The Writer's Life 6/15 - Excellente

I fear someone on the right will now rationalize a violent attack of his own. One cannot predict what a nutjob will do, but the most damaging action to President Trump would be violence from one of his constituents. His supporters need to be like Gandhi and MLK and adopt a course of non-violence. I may be reading it wrong, but it seems the far left is on a track of self destruction. Who in his/her right mind would support killing to overturn an election result with which he/she is unhappy? Okay, you hate Trump. Select a candidate who will make a compelling argument that would convince the majority to show him the door. At present I see and hear only hysteria. America's demise has been predicted before - and the country has always bounced back. The required bounce seems larger than ever, and I believe Trump's policies offer the best chance for it, but I would never get in his opponents' faces about it. In fact, I try to avoid discussing politics completely and regret when I allow myself to be goaded into an argument. I bypass Facebook posts from friends who attack the right, despite the temptation to respond to the most egregious. I want to talk about books, movies, TV, music and babes. I've always believed the less politics the better, and what I've seen lately merely corroborated it.

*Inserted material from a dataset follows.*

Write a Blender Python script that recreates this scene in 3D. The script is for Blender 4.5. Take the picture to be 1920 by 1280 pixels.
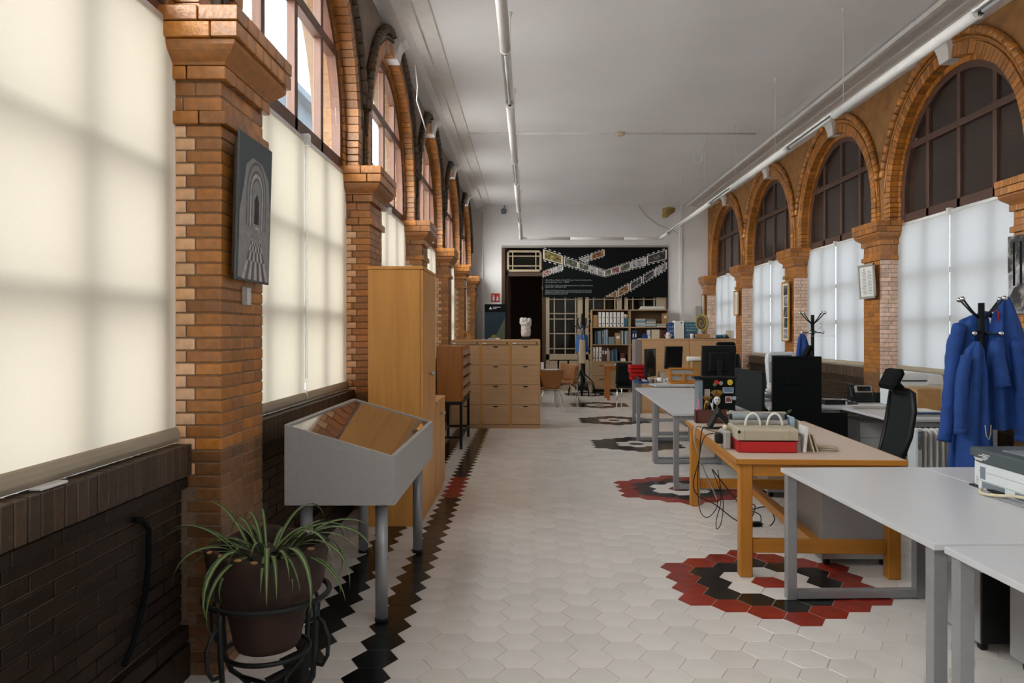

Today I was feeling like this 67-year-old dude hadn't in a long time - like a bull. The ideal weather was energizing. It looked like the session of the floating book shop would provide meager returns. For the first three hours I sold only two books: Thomas Mann's Death in Venice and a Russian translation of the King Arthur legend. Fortunately, two late donations delayed my departure. In a weird bit of karma, I was thinking about my Tuesday benefactress, who had failed to show, when she turned the corner a moment later. She provided her usual cache of pictorials and non-fiction. Soon Natalia dropped off ten mysteries in Russian. While I was sorting all those, a woman came along and paid the two bucks she owed me, and another bought a book by televangelist Joel Osteen. She was followed by Crazy Joe, the scourge of radio talk show hosts, who overpaid for six works of non-fiction, most of them political in nature, such as White Protestant Nation: The Rise of the American Conservative Movement by Allan J. Lichtman and a large pictorial on Israel. My thanks to those kind folks, and to Shelley, who stopped to chat and revealed an amusing anecdote. She was once seated in a candy store near her home in Brighton Beach when Jackie Mason and his lawyer, Raoul Felder, entered. The owner didn't carry the comedian's favorite drink. "No Snapple?" said Mason exactly as he would have on stage, beside himself. "How can you not have Snapple? Everybody loves Snapple." I can picture it so clearly. I also received the season's first Mamasita Report from the gregarious Russian retiree who strolls to nearby Manhattan Beach each day. He gave me a thumbs up and said: "Excellente." I believe he thinks I'm Hispanic.